• Germany/Belgium/France

  • Discussion about railroad topics everywhere outside of North America.
Discussion about railroad topics everywhere outside of North America.

Moderators: Komachi, David Benton

  by gibg
 
I had occasion very recently to ride from the Frankfurt Flughafen (Airport) station to Paris, via Cologne. I rode the Deutsch Bahn ICE train from Frankfurt to Cologne and had hoped to ride the new high-speed (300 km/hr) line (55 minutes), but the line was closed that day and the ICE traveled the old route, up the Rhine, via Coblenz and Bonn. It's an incredibly beautiful ride, with everything from castles to fascintaing river traffic -- but the elapsed time was 2 hours, 25 minutes instead. The restaurant car was not open as it was mid-morning. The ICE train is extremely comfortable and seems to be mostly patronized by businessmenen, each with a laptop. Speeds were probably close to 160 km/hr. I was in first class in the last car, which meant I had a wonderfully unobstructed view from the rear. (The engineer sits behind a glass partition in both directions, allowing passengers to literally "look over his shoulder.")

Having missed my Thalys connection at Cologne, I went into the Deutsch Bahn travel office where an extremely pleasant agent moved me to the next Thalys (they operate every 2 hours). It wasn't long before I was on the platform (the Cologne station has stairs up to each platform, but also next to the stairs is a moving belt on which to place your luggage!). I was in first class on the Thalys, which provides not one but two (!) meals at the seat between Colgne and Paris (a 4-hour trip). The first - a salad, dessert and beverage - is served between Cologne and Brussels; and the second - a sandwich, dessert and beverage - is served between Brussels and Paris. The Thalys make stops at Aachen, Germany, and Liege, Belgium, before Brussels.
At Brussels, it is combined with the Thalys from Amsterdam. The "joining" is remarkable in that the Amsterdam section is already in Brussels; and the Cologne section just pulls up behind it, and voila! they are one train. The operation takes about 3 minutes.
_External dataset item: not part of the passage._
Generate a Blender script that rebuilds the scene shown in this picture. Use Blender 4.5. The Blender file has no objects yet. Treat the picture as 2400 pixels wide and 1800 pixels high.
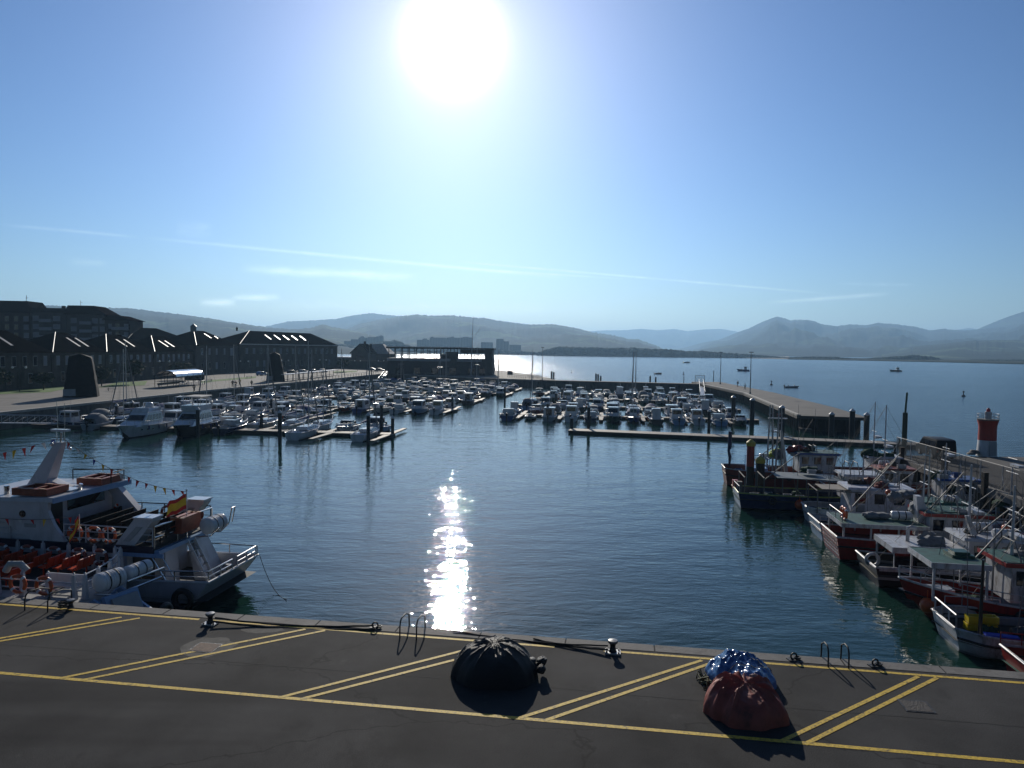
import bpy, bmesh, math, random
from mathutils import Vector, Matrix, noise
R = math.radians
rnd = random.Random(7)
scene = bpy.context.scene
COL = scene.collection
# ---------------------------------------------------------------- camera
CAM_H, PITCH, ROLL, LENS = 12.5, 2.75, 0.7, 24.96
cam_d = bpy.data.cameras.new("camera"); cam = bpy.data.objects.new("camera", cam_d); COL.objects.link(cam)
cam_d.lens = LENS; cam_d.sensor_width = 36; cam_d.clip_end = 60000; cam_d.clip_start = 0.1
CM = Matrix.Translation((0, 0, CAM_H)) @ Matrix.Rotation(R(90 - PITCH), 4, 'X') @ Matrix.Rotation(R(ROLL), 4, 'Z')
cam.matrix_world = CM
scene.camera = cam
FPX = LENS / 36 * 2400
CR = CM.to_3x3()
def ray(px, py):
    return CR @ Vector(((px - 1200) / FPX, (900 - py) / FPX, -1.0))
def P(px, py, z=0.0):
    """survey point: photograph pixel seen on the level z"""
    d = ray(px, py); t = (z - CAM_H) / d.z
    return Vector((d.x * t, d.y * t, z))
def PD(px, py, dist):
    d = ray(px, py); t = dist / d.y
    return Vector((d.x * t, dist, CAM_H + d.z * t))
# harbour axes: eu runs along the near quay to the right, ev away from it
EU = Vector((0.9910, -0.1340, 0)); EV = Vector((0.1340, 0.9910, 0))
ANG = math.atan2(EU.y, EU.x)
# ---------------------------------------------------------------- mesh builder
class MB:
    def __init__(s): s.v = []; s.f = []; s.m = []; s.cur = 0
    def mat(s, i): s.cur = i; return s
    def add(s, vs, fs):
        o = len(s.v); s.v += [tuple(v) for v in vs]
        for f in fs: s.f.append(tuple(i + o for i in f)); s.m.append(s.cur)
        return s
    def box(s, c, d, rz=0, ry=0, taper=1.0):
        hx, hy, hz = d[0] / 2, d[1] / 2, d[2] / 2
        M = Matrix.Translation(c) @ Matrix.Rotation(rz, 4, 'Z') @ Matrix.Rotation(ry, 4, 'Y')
        vs = []
        for z in (-hz, hz):
            k = taper if z > 0 else 1
            vs += [M @ Vector((x * k, y * k, z)) for x, y in ((-hx, -hy), (hx, -hy), (hx, hy), (-hx, hy))]
        return s.add(vs, [(3, 2, 1, 0), (4, 5, 6, 7), (0, 1, 5, 4), (1, 2, 6, 5), (2, 3, 7, 6), (3, 0, 4, 7)])
    def bb(s, x0, x1, y0, y1, z0, z1):
        return s.box(((x0 + x1) / 2, (y0 + y1) / 2, (z0 + z1) / 2), (abs(x1 - x0), abs(y1 - y0), abs(z1 - z0)))
    def hexa(s, lo, hi):
        """box from 4 low and 4 high corners (ccw from above)"""
        return s.add(list(lo) + list(hi), [(3, 2, 1, 0), (4, 5, 6, 7), (0, 1, 5, 4), (1, 2, 6, 5), (2, 3, 7, 6), (3, 0, 4, 7)])
    def cyl(s, a, b, r, r2=None, n=8, caps=True):
        a, b = Vector(a), Vector(b); r2 = r if r2 is None else r2
        d = (b - a).normalized(); u = d.orthogonal().normalized(); w = d.cross(u)
        vs = []
        for p, rr in ((a, r), (b, r2)):
            vs += [p + (u * math.cos(2 * math.pi * i / n) + w * math.sin(2 * math.pi * i / n)) * rr for i in range(n)]
        fs = [(i, (i + 1) % n, n + (i + 1) % n, n + i) for i in range(n)]
        if caps: fs += [tuple(range(n - 1, -1, -1)), tuple(range(n, 2 * n))]
        return s.add(vs, fs)
    def tube(s, pts, r, n=6, closed=False):
        pts = [Vector(p) for p in pts]; k = len(pts); vs = []; up = None
        for i, p in enumerate(pts):
            a = pts[i - 1] if (i > 0 or closed) else p
            b = pts[(i + 1) % k] if (i < k - 1 or closed) else p
            d = (b - a).normalized()
            if up is None: up = d.orthogonal().normalized()
            up = (up - d * up.dot(d))
            up = up.normalized() if up.length > 1e-5 else d.orthogonal().normalized()
            w = d.cross(up); rr = r[i] if isinstance(r, (list, tuple)) else r
            vs += [p + (up * math.cos(2 * math.pi * j / n) + w * math.sin(2 * math.pi * j / n)) * rr for j in range(n)]
        fs = []
        for i in range(k if closed else k - 1):
            i2 = (i + 1) % k
            fs += [(i * n + j, i * n + (j + 1) % n, i2 * n + (j + 1) % n, i2 * n + j) for j in range(n)]
        if not closed: fs += [tuple(range(n - 1, -1, -1)), tuple(range((k - 1) * n, k * n))]
        return s.add(vs, fs)
    def lathe(s, prof, c=(0, 0, 0), n=16, M=None):
        c = Vector(c); vs = []; k = len(prof)
        for r, z in prof:
            for j in range(n):
                a = 2 * math.pi * j / n
                p = Vector((r * math.cos(a), r * math.sin(a), z))
                vs.append((M @ p if M else p) + c)
        fs = [(i * n + j, i * n + (j + 1) % n, (i + 1) * n + (j + 1) % n, (i + 1) * n + j) for i in range(k - 1) for j in range(n)]
        if prof[0][0] > 1e-4: fs.append(tuple(range(n - 1, -1, -1)))
        if prof[-1][0] > 1e-4: fs.append(tuple(range((k - 1) * n, k * n)))
        return s.add(vs, fs)
    def torus(s, c, Rr, r, axis='y', n=18, m=7, M=None):
        pts = []
        for i in range(n):
            a = 2 * math.pi * i / n; x, y = Rr * math.cos(a), Rr * math.sin(a)
            p = Vector((x, 0, y)) if axis == 'y' else Vector((0, x, y)) if axis == 'x' else Vector((x, y, 0))
            pts.append(Vector(c) + (M @ p if M else p))
        return s.tube(pts, r, m, True)
    def loft(s, secs, caps=True, closed=False):
        """sections: lists of equally many points"""
        k = len(secs[0]); vs = [p for q in secs for p in q]; fs = []
        kk = k if closed else k - 1
        for i in range(len(secs) - 1):
            fs += [(i * k + j, i * k + (j + 1) % k, (i + 1) * k + (j + 1) % k, (i + 1) * k + j) for j in range(kk)]
        if caps: fs += [tuple(range(k - 1, -1, -1)), tuple(range((len(secs) - 1) * k, len(secs) * k))]
        return s.add(vs, fs)
    def prism(s, poly, z0, z1):
        n = len(poly); vs = [(x, y, z0) for x, y in poly] + [(x, y, z1) for x, y in poly]
        return s.add(vs, [tuple(range(n - 1, -1, -1)), tuple(range(n, 2 * n))] + [(i, (i + 1) % n, n + (i + 1) % n, n + i) for i in range(n)])
    def side(s, poly, y0, y1):
        """polygon in x,z given thickness along y"""
        n = len(poly); vs = [(x, y0, z) for x, z in poly] + [(x, y1, z) for x, z in poly]
        return s.add(vs, [tuple(range(n)), tuple(range(2 * n - 1, n - 1, -1))] + [((i + 1) % n, i, n + i, n + (i + 1) % n) for i in range(n)])
    def blob(s, c, r, seed=0, amp=0.2, fr=1.0, sub=2, flat=None):
        bm = bmesh.new(); bmesh.ops.create_icosphere(bm, subdivisions=sub, radius=1.0)
        r = (r, r, r) if not isinstance(r, (tuple, list)) else r; vs = []
        for v in bm.verts:
            p = v.co.copy(); k = 1 + amp * noise.noise(p * 1.7 * fr + Vector((seed * 3.1, seed, 5)))
            q = Vector((p.x * r[0], p.y * r[1], p.z * r[2])) * k
            if flat is not None: q.z = max(q.z, flat)
            vs.append(Vector(c) + q)
        fs = [tuple(v.index for v in f.verts) for f in bm.faces]; bm.free()
        return s.add(vs, fs)
    def build(s, name, mats, parent=None, smooth=None, M=None, recalc=True):
        me = bpy.data.meshes.new(name)
        vs = [M @ Vector(v) for v in s.v] if M else s.v
        me.from_pydata([tuple(v) for v in vs], [], s.f)
        mats = mats if isinstance(mats, (list, tuple)) else [mats]
        for m in mats: me.materials.append(m)
        me.polygons.foreach_set('material_index', s.m)
        if recalc:
            bm = bmesh.new(); bm.from_mesh(me); bmesh.ops.recalc_face_normals(bm, faces=bm.faces); bm.to_mesh(me); bm.free()
        if smooth is not None:
            me.shade_smooth(); me.set_sharp_from_angle(angle=R(smooth))
        me.update()
        o = bpy.data.objects.new(name, me); COL.objects.link(o)
        if parent is not None: o.parent = parent
        return o
def tag(o, label=None, cat=None, group=None, kind=None):
    if label: o['label'] = label
    if cat: o['category'] = cat
    if group: o['group'] = group
    if kind: o['kind'] = kind
    return o
def thing(name, label, cat, loc=(0, 0, 0), rz=0, group=None):
    o = bpy.data.objects.new(name, None); COL.objects.link(o)
    o.empty_display_size = 0.2; o.location = loc; o.rotation_euler = (0, 0, rz)
    return tag(o, label, cat, group)
def dup(root, loc, rz, label=None, group=None, scale=None):
    r = root.copy(); COL.objects.link(r); r.location = loc; r.rotation_euler = (0, 0, rz)
    if scale: r.scale = (scale,) * 3
    if label: r['label'] = label
    if group: r['group'] = group
    for ch in KIDS(root):
        c = ch.copy(); COL.objects.link(c); c.parent = r
        for g in KIDS(ch):
            d = g.copy(); COL.objects.link(d); d.parent = c
    return r
_kids = {}
def KIDS(o):
    if o.name not in _kids: _kids[o.name] = [c for c in bpy.data.objects if c.parent == o]
    return _kids[o.name]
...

Each train is identical, with power on each end of each train -- so there is no passage from the Amsterdam section to the German section.

Then it's off for Paris on the high-speed tracks which join the TGV/Eurostar tracks just south of Lille. It's 85 minutes from Brussels to Paris. I was on the right side, which meant that I saw every passing train because of the left-hand operation -- and there were many! There seemed to be a fast-moving TGV or Eurostar every few minutes. There are no curves or crossovers on this line, and when lines converge, they do so with an extremely gradual curve and an overpass.

All in all, a wonderful ride, and we pulled into Paris' Gare du Nord right on the dot!